The site of North Korea’s three underground detonations, annotated by the Comprehensive Test Ban Treaty Organization. Photo: Google Earth via CTBTO

The site of North Korea’s three underground detonations, annotated by the Comprehensive Test Ban Treaty Organization. Photo: Google Earth via CTBTO

North Korea has carried out its third nuclear weapon test, despite warnings from the UN Security Council, triggering widespread condemnation. The UN Secretary-General Ban Ki-moon has called the test “deplorable” and a “clear and grave violation of the relevant UN security council resolutions”. The International Campaign to Abolish Nuclear Weapons (ICAN) has said that the test “highlights the urgency for all countries, including those without nuclear weapons, to start negotiations to outlaw and eliminate these weapons”.

The test was condemned by a number of states including nuclear-armed states.

–  China’s Foreign Minister said China was “strongly dissatisfied and resolutely opposed” to the test

–  France’s President said that it “condemns [the test] in the strongest terms

–  Russia’s Foreign Minister said it “decisively condemned” the testing and called on North Korea to “abandon its nuclear arms programme”

–  The UK’s Foreign Secretary William Hague said that he “strongly condemned” the test and called on the UN security council to provide a “robust response”.

Australia, Indonesia, Japan, Norway, South Korea, Sweden, and the United States are among other states that have also issued public statements responding to the nuclear test.

Representatives at the Comprehensive Test Ban Treaty Organisation condemned the test, and NATO described the test as an “irresponsible act”.

The development, stockpiling, and testing of nuclear weapons should be a major concern to all states, not only because of the threat to national and international security posed by further proliferation of nuclear weapons, but also because continued existence of these weapons bears the risk of nuclear weapon use or accidental detonation.

Despite the catastrophic consequences that nuclear weapon use would undoubtedly cause, so far international agreements on nuclear weapons have not provided adequate frameworks to achieve a global ban on nuclear weapons.

Up until now, discussions around nuclear weapons have focused on national security and deterrence, which have given nuclear weapons a sense of legitimacy and a value for the political and military elites in certain countries. By some states acquiring nuclear weapons and arguing that they are essential for national security, it places a certain value on them, and provides an incentive – albeit irrational, for other states to also acquire nuclear weapons.

A reframing of the debate on nuclear weapons is needed to shift the focus to the devastating humanitarian impact of these weapons. Renewed engagement with the evidence on the humanitarian impact of nuclear weapons amassed following nuclear weapon use in Hiroshima and Nagasaki and nuclear weapon tests elsewhere, can be used to challenge assertions made over the legitimacy and necessity for the continued existence of nuclear weapons.

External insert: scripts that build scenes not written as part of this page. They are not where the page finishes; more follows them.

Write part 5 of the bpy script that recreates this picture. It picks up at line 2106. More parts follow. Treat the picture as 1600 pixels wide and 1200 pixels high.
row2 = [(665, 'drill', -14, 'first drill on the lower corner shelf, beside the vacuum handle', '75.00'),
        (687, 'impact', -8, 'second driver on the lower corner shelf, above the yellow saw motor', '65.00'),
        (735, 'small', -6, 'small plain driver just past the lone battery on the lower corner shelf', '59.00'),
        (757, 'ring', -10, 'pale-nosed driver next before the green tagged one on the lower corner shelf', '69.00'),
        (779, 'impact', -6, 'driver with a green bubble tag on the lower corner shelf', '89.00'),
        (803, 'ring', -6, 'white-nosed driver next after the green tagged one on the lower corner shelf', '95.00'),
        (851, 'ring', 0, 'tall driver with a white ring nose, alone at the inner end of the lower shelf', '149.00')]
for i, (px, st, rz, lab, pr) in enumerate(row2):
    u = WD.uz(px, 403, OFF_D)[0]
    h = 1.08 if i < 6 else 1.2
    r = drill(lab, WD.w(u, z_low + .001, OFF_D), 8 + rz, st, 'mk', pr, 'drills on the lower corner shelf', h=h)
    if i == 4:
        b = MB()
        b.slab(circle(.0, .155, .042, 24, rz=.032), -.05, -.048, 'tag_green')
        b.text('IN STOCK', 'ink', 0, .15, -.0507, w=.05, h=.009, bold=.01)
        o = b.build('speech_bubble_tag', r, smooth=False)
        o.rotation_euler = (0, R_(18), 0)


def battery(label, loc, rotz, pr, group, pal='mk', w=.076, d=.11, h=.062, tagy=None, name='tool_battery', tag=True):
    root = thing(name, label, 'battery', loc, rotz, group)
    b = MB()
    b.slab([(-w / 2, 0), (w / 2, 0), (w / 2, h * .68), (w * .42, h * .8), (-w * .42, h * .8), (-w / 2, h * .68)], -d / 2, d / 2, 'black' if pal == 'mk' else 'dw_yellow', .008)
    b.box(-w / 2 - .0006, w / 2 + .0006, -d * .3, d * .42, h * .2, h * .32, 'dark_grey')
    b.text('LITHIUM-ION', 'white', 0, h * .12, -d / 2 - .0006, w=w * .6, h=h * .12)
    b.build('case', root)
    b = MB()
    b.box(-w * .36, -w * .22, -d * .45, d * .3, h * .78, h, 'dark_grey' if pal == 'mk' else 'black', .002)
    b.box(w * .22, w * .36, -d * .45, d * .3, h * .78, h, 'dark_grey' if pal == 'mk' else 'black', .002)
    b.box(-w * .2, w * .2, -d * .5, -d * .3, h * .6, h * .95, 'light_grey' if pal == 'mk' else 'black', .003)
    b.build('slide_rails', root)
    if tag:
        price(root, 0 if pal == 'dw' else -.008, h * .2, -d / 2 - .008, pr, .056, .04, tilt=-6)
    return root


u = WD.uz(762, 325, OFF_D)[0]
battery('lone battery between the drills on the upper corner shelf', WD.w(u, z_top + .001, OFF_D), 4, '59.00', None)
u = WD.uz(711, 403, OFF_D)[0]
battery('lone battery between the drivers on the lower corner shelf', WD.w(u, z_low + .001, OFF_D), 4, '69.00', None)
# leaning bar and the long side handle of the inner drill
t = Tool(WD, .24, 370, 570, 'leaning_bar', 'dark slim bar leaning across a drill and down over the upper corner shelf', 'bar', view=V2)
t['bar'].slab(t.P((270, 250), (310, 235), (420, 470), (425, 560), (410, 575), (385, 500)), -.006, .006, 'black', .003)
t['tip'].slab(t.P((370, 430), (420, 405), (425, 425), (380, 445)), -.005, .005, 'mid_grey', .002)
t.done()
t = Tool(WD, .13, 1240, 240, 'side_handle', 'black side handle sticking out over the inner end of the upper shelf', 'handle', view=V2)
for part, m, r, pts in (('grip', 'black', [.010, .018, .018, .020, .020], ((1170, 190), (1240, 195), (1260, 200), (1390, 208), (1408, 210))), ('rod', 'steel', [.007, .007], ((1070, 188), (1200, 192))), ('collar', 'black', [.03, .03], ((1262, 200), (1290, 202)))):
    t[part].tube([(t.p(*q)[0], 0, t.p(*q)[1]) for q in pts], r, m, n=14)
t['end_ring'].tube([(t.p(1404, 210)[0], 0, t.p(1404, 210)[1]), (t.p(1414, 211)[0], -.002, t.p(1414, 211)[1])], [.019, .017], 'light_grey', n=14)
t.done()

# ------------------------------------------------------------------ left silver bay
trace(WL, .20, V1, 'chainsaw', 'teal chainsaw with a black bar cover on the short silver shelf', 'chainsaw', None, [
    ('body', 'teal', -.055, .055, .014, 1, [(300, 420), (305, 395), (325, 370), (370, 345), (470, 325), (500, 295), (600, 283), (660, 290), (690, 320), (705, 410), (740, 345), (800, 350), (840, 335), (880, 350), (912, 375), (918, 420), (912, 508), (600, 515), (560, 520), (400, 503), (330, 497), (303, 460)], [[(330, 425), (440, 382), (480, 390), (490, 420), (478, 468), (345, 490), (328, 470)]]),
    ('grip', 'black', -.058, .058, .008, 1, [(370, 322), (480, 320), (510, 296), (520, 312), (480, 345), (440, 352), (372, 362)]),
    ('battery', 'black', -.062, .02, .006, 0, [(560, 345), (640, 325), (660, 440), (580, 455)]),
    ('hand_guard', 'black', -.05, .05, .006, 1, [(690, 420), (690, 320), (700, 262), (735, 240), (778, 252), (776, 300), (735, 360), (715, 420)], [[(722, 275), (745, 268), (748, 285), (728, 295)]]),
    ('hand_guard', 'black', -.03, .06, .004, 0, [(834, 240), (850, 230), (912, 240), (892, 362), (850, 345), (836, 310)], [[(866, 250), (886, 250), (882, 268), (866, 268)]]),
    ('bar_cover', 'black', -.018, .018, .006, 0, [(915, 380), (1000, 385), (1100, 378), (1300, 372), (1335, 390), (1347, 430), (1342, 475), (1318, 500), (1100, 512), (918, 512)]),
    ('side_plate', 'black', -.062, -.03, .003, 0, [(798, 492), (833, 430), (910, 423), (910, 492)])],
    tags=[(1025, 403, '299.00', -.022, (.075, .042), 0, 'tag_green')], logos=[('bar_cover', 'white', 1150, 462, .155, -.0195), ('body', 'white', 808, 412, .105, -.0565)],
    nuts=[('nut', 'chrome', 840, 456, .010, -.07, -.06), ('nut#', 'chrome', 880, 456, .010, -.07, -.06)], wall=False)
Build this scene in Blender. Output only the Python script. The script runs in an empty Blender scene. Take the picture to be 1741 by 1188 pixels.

In less than a month’s time, more than a hundred countries are expected to participate in the upcoming Conference on the Humanitarian Impact of Nuclear Weapons in Oslo from 4-5 March 2013. This will be the first time that states will gather to address the issue of nuclear weapons through a humanitarian lens. In the run up to this meeting a number of publications are being developed that look at the humanitarian aspects of nuclear weapons, including recently issued publications by UNIDIR and Reaching Critical Will, and a video presentation by the International Physicians for the Prevention of Nuclear War.

It is hoped that following this important conference states will begin work to effectively prevent the catastrophic humanitarian consequences of nuclear weapons, most importantly by commencing negotiations on a treaty to ban nuclear weapons.

Whilst some may continue to argue that nuclear weapons are essential for their own security, devaluing and delegitimizing these weapons through an international treaty that bans nuclear weapons will set a strong international standard at which future decisions regarding nuclear weapons must be measured. Such a norm will be an important barrier against nuclear weapon use, and lay the foundations for their complete elimination.